Masha Matzke & Paul Marie, The fusion of political and aesthetic radicalism in Helmut Herbst’s animated film practice
The experimental animation and documentary filmmaker, professor, and producer Helmut Herbst (1934-2021) is considered one of the key figures of the ‘other cinema’ movement, as well as a pioneer in the fight to preserve independent film and cinema’s early history. Herbst declared the history of aesthetic-political uprisings to be the favorite theme of his filmmaking practice, which he defined primarily as a form of activism in line with his concept of ‘animatory freedom.’ In the fusion of social protest and radical art, Herbst saw a direct link between Berlin Dadaism and the ‘other cinema’ of the 1960s. For Herbst, the power of both movements lay in their ability to equate radical upheavals in political thought with the formation of new ways of seeing.
The program provides insights into Herbst’s impressive work and the cut-out animation technique of his early political satires, which sought to animate not just paper collages but a political-aesthetic consciousness. Herbst’s unique animation studio, cinegrafik, which has been part of the Kinemathek’s collection since 2022, will also be presented. (FR)
Masha Matzke is film preservationist, researcher and curator and is presently film restorer at Deutsche Kinemathek.
Paul Marie is film archivist at Deutsche Kinemathek.

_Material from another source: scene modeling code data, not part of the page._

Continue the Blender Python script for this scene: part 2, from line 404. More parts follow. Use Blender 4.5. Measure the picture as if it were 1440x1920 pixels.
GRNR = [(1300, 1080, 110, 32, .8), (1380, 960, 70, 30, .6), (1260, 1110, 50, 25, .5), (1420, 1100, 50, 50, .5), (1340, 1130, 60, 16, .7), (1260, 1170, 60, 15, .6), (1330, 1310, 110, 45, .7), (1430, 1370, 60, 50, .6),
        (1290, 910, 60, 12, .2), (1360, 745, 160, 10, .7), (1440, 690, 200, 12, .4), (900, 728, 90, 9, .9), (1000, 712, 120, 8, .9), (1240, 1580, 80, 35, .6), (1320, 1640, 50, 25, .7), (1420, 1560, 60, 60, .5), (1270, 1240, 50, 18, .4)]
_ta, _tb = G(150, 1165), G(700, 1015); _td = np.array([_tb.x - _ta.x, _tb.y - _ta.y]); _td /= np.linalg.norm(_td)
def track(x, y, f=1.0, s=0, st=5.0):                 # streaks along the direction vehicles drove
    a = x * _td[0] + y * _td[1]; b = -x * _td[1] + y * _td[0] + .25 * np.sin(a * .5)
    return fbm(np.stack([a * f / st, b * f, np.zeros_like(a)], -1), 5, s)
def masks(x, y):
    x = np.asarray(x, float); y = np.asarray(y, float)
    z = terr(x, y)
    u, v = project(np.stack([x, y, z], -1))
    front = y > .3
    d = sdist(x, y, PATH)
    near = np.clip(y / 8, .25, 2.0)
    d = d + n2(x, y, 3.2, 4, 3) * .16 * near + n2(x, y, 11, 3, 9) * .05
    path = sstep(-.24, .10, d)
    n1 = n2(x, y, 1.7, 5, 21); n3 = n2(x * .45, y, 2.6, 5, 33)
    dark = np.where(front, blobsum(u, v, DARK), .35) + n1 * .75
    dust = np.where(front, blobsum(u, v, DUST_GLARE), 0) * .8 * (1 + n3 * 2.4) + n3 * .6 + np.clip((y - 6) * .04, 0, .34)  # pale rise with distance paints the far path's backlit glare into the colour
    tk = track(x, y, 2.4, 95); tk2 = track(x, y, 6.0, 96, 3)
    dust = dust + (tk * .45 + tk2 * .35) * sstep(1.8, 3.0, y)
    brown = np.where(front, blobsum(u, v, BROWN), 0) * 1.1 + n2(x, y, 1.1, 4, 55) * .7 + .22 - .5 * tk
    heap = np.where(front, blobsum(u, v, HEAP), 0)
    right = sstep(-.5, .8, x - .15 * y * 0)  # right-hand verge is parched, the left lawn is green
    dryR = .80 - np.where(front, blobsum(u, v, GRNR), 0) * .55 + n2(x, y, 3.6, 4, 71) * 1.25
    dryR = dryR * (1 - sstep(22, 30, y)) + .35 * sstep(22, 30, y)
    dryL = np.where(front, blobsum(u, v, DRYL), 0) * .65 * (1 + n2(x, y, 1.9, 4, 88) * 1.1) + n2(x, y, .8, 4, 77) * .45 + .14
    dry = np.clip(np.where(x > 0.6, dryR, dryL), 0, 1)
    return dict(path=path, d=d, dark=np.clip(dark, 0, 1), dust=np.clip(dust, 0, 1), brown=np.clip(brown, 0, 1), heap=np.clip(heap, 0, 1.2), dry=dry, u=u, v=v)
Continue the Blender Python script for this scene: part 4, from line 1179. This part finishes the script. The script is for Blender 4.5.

Leenke Ripmeester, Animation in a hurry – film drawings by Ton van Saane
Even though analog animation can be very fast and action-packed, the process of making these films is anything but quick. Frustrated by this aspect of animation, Dutch filmmaker Ton van Saane (1930-1973) searched for a technique that preserved the spontaneity of the creative process. He came up with an approach he termed ‘film drawings’. Van Saane tells a story by making drawings, then quickly erasing them and starting the next one. While he made the drawings, the camera was recording one frame per second which led to an acceleration when projected at 24 fps. The results are films that present the filmmaker in a hurry, in action! The viewer needs to accelerate as well to keep up with the drawings and the story being told. Curator of animation Leenke Ripmeester will present one to three films by Van Saane and elaborate on the special technique he developed. (FR)
Leenke Ripmeester is a curator of Eye Filmmuseum in Amsterdam, the Netherlands.
Tanz der Farben (Dance of Colors)
Hans Fischinger, Germany, 1939, 8 min.
Introduced by Thomas Worschech
‘Dance of Colors’ is an abstract play of colors, shapes, and music in which colorful dots, lines, and surfaces move to the rhythm of the music. The short film is the first and only production by Hans Fischinger, who previously worked for his brother, the animation pioneer Oskar Fischinger. It premiered as an opening short on February 26 1939, and ran for two weeks with great success. The film was subsequently bought by Tobis Filmkunst GmbH, a company complicit with the Nazi regime, and was not shown again until the end of the war. (FR)
Thomas Worschech is curator at the DFF -Deutsches Filminstitut & Filmmuseum and head of the film archive and the film-technological collection.